When I got home from school today, I pushed the power button as I usually would to wake the pc up. However this time it didn't load up any software. There was a blank black screen, and I had free control over a cursor. The pointer arrow had a small disk next to it. Again, I rebooted my pc, this time using the reset button on my case. As before, the restart booted up the pc as normal and I could use it again like nothing had happened, until a few hours later where all the same usb devices that turned off yesterday turned off again, leaving only a few on. This time I just rebooted the pc using the reset button on the case. Again, the pc rebooted as normal and I carried on with my buisness. A few hours later I put my pc to sleep again since I had to go out for about 3 hours. When I returned and woke up my pc, the same happened as earlier, blank screen with a cursor that has a small disk next to it. I restarted my pc, and it worked fine.
I was getting curious, so I put it to sleep, and immediately woke it back up. This time it woke up normally returning to windows and all my applications were still open. And then, here we are now.

What I think is happening: Due to the fact that all of this has only happened after the power was cut. It must have been caused by that primarily. I believe the actual fault to be the PSU, and there is some kind of issue with the power to the usb ports, as well as the ram sockets during sleep. I think that because that would be the only logical thing to me that would cause failure upon waking up my pc after a longer period of time. While only leaving it asleep for a shorter period of time causes no apparent problems at all.

Hopefully someone can help me with this by telling what is causing the problem, and if there are any ways I can go about fixing it.

My PC Specs
Intel Core i7-4770k @4.2GHz
Corsair Vengeance Pro 16gb DDR3 RAM
Samsung 840 EVO 240GB SSD
Western Digital Black 2TB HDD
MSI Gaming 9 AC z97 Motherboard
Corsair h80i CPU Cooler
ASUS Strix GeForce GTX 980Ti Graphics Card
Corsair CX750 PSU
Corsair 230T Case (With some red case lights and some extra fans + NZXT Sentry 2 Fan controller)
Cheap samsung optical drive
Cheap internal SD Card reader

Peripherals:
Blue Snowball Microphone
Razer Abyssus 2014 Mouse
Perixx PX-1100 Keyboard
Xbox One Controller (PC)
Logitech C920 Webcam
HyperX Cloud II Gaming Headset
 
Solution
It may very well be your CX unit though have you ruled that out by borrowing a unit of similar wattage(yet be reliable) to run your system and see if the issue is persistent? There was one bit of info you've forgotten to mention and that is your OS, what are you running on currently and prior to this issue?
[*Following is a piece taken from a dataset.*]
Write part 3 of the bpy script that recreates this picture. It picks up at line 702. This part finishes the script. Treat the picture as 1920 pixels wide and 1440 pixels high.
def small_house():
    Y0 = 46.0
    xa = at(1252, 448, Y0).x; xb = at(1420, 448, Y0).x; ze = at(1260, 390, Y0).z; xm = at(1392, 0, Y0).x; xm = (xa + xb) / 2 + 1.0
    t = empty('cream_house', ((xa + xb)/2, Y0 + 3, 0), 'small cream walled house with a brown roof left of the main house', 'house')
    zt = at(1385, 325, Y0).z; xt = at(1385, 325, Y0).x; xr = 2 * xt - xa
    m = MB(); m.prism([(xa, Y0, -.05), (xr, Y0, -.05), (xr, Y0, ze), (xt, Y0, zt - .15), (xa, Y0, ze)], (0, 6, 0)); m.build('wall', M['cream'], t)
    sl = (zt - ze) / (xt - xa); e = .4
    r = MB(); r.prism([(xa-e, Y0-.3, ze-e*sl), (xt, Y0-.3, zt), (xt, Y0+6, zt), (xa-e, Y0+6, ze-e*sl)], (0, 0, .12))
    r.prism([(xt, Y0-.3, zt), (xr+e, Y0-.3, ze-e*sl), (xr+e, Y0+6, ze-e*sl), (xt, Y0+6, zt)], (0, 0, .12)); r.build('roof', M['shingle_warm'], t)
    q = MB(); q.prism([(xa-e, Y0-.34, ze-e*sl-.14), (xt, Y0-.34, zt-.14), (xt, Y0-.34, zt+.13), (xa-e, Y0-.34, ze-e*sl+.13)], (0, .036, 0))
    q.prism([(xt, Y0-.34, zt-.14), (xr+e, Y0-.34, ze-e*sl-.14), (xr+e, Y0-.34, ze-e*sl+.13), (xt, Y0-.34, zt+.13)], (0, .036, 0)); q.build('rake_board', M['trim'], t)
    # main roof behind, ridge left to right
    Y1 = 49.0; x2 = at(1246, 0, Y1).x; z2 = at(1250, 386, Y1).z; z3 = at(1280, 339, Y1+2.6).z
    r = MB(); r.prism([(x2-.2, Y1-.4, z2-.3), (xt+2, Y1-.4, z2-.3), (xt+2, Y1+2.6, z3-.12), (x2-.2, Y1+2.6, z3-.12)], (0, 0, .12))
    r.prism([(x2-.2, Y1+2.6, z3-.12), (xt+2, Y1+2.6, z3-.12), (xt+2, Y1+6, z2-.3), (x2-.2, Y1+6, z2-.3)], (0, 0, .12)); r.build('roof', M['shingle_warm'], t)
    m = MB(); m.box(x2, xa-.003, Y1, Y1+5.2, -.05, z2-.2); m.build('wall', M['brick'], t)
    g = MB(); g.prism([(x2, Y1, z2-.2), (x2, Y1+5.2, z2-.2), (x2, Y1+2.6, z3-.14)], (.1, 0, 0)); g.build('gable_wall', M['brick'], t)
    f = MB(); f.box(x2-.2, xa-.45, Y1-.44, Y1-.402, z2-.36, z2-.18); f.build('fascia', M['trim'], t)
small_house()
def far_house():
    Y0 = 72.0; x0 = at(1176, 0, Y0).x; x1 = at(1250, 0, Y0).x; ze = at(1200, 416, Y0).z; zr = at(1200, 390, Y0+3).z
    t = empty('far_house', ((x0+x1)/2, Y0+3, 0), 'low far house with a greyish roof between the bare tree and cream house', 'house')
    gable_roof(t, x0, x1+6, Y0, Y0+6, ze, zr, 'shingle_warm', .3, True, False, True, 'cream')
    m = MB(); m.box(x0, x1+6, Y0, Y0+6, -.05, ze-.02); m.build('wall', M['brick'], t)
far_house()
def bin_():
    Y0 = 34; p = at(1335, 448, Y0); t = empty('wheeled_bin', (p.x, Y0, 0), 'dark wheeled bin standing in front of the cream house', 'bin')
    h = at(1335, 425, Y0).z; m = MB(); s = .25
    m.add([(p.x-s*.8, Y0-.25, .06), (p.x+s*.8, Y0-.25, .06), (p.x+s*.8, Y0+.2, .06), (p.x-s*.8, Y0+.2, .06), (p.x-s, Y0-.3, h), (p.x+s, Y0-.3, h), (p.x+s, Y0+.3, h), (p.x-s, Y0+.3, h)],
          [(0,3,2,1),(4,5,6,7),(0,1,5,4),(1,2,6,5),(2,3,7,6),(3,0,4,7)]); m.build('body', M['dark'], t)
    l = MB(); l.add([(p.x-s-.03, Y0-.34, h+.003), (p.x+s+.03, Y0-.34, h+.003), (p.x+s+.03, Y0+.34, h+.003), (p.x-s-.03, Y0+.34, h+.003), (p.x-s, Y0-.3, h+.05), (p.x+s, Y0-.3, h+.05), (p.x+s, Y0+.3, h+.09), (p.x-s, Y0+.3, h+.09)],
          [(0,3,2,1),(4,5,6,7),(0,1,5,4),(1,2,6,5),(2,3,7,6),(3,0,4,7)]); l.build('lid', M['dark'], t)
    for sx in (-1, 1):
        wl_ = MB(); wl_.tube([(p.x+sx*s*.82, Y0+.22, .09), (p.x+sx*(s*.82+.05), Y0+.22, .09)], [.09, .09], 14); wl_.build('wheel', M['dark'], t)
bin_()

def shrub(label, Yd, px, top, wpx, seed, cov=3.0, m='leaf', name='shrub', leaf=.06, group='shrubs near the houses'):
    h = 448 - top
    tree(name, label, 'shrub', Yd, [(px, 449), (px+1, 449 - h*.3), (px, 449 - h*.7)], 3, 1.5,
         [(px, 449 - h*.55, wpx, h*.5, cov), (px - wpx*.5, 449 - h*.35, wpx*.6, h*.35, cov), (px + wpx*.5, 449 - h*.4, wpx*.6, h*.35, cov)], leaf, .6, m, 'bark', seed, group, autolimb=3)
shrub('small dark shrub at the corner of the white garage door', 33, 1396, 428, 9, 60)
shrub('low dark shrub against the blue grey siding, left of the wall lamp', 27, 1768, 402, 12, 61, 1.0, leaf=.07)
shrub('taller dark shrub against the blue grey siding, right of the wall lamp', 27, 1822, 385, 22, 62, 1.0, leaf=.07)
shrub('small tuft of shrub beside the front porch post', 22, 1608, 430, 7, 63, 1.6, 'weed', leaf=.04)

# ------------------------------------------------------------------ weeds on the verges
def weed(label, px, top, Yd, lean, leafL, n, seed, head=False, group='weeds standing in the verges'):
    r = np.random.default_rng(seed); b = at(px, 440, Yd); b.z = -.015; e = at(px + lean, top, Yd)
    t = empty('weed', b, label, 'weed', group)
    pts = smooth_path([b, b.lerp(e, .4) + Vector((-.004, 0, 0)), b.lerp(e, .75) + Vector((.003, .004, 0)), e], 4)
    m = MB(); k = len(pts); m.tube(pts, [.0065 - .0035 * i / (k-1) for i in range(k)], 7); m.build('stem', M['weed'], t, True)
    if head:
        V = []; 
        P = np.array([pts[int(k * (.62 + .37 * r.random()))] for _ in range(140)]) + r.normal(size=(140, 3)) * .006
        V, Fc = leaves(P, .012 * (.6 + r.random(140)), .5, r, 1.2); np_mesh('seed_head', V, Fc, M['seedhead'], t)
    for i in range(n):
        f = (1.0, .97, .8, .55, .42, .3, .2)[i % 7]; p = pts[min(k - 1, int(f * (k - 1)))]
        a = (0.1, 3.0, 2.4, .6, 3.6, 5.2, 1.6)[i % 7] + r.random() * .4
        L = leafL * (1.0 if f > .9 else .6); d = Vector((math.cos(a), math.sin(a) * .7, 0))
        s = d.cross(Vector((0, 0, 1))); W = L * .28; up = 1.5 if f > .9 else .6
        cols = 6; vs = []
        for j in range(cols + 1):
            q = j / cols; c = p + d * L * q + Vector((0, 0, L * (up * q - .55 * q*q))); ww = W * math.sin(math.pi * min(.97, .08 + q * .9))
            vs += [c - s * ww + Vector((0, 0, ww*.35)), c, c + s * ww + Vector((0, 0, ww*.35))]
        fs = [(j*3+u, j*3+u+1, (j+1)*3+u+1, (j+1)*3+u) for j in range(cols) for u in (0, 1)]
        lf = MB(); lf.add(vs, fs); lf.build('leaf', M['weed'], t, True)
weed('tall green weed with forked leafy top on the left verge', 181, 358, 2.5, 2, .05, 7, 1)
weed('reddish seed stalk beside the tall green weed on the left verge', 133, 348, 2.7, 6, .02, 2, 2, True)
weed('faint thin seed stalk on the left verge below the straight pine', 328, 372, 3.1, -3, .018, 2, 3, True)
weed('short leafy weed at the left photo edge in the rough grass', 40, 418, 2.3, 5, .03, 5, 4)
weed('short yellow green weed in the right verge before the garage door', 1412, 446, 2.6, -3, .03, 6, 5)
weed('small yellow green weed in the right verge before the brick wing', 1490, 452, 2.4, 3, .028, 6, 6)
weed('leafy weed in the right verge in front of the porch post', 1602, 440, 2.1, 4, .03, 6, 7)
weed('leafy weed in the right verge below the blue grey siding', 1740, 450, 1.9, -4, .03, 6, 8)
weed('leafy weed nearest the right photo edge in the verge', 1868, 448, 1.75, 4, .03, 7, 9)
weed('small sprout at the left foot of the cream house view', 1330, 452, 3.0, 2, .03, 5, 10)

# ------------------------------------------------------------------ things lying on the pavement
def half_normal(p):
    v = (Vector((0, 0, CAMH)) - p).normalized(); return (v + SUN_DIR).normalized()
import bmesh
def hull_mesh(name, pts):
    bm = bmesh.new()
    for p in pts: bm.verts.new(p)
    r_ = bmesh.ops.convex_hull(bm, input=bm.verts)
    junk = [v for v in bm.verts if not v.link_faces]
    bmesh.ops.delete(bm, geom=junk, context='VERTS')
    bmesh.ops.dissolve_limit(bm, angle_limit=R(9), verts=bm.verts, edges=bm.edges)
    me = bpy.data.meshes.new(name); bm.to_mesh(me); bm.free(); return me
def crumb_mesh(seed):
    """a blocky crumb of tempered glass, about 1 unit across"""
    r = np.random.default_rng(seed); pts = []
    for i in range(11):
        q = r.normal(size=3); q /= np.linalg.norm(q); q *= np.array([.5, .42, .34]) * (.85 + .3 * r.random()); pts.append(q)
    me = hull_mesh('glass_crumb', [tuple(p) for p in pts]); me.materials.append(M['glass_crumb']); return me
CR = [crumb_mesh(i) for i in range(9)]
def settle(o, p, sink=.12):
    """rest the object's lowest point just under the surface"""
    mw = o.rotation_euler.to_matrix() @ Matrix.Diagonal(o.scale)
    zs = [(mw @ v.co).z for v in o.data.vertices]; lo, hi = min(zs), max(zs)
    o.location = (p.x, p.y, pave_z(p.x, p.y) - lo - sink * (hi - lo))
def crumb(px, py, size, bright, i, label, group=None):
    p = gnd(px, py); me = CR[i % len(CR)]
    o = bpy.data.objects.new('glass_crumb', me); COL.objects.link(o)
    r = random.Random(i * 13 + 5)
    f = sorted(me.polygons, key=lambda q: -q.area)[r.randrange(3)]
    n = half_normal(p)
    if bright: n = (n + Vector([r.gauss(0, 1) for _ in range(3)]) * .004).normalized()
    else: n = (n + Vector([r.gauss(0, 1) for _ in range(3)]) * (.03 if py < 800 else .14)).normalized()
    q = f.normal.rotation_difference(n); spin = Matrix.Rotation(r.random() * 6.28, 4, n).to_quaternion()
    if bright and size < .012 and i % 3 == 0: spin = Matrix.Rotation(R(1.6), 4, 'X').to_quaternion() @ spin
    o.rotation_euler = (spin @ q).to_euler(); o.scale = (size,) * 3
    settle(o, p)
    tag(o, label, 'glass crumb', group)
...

If you're on Windows 10 try a repair install and see if any progress is made. There is one more bit of info I'd suggest to you, pick up a UPS and a surge protector to help protect your investments. Most stories don't end with a working machine after power has been restored. In fact if the system was under a mandatory windows update(assuming you're on Windows 10) you'd have ended up with a near impossible to operate system.

Lutfij

Titan
Moderator
It may very well be your CX unit though have you ruled that out by borrowing a unit of similar wattage(yet be reliable) to run your system and see if the issue is persistent? There was one bit of info you've forgotten to mention and that is your OS, what are you running on currently and prior to this issue?

If you're on Windows 10 try a repair install and see if any progress is made. There is one more bit of info I'd suggest to you, pick up a UPS and a surge protector to help protect your investments. Most stories don't end with a working machine after power has been restored. In fact if the system was under a mandatory windows update(assuming you're on Windows 10) you'd have ended up with a near impossible to operate system.